To expunge a case, court clerks write an order for a judge. After approval, clerks email all law enforcement agencies to instruct them to clear the case from their records. Then, they mail the person whose case was expunged.
The most challenging ones are where it’s not the only charge in the case — clerks have to redact only the marijuana charge information from the records.
Christian County Circuit Clerk Barb Stillings has a leg up compared to other courts who are going through paper records. About 12 years ago, Stillings applied for special assistance funding from the state to digitize their paper files.
On the plus side, it means her team doesn’t have to move around heavy boxes. Sadly, Stillings didn’t have enough money to make the records searchable by criminal charge. So her team still has to go through every single record to check for marijuana offenses.
Her team printed the case indexes on 25,000 cases going back to the 1970s, and like St. Louis, she has a team of part-time workers looking through those summaries the special funds are paying for.
When the funds became available in the fall of 2023, Christian County asked for one of the higher amounts, about $380,000, to pay for overtime and part time employees to work on the expungements. Stillings ended up only using $23,000 of that.

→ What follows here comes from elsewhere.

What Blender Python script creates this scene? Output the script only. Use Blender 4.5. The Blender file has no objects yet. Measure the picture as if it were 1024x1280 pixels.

“Just because I’ve asked for all this money, do I have enough people to work on it?” Stillings told The Independent in February. “It’s so many unknowns.”
She understands why some other counties used very little of the funds or didn’t ask for any at all.
“Some counties didn’t have anybody who could come work part time, or staff that wanted to work overtime,” she said.
Iron County requested $22,500 but spent less than $4,000. That number will definitely increase in the coming months, White said.
When Iron County made it through all the digital records this spring, White had a short-lived moment of relief. Recently, White found another substantial report of digital cases she didn’t know was available to her.
“I almost feel like we’re starting over again,” she said. “But it is what it is, and we will work on it as hard as we can.”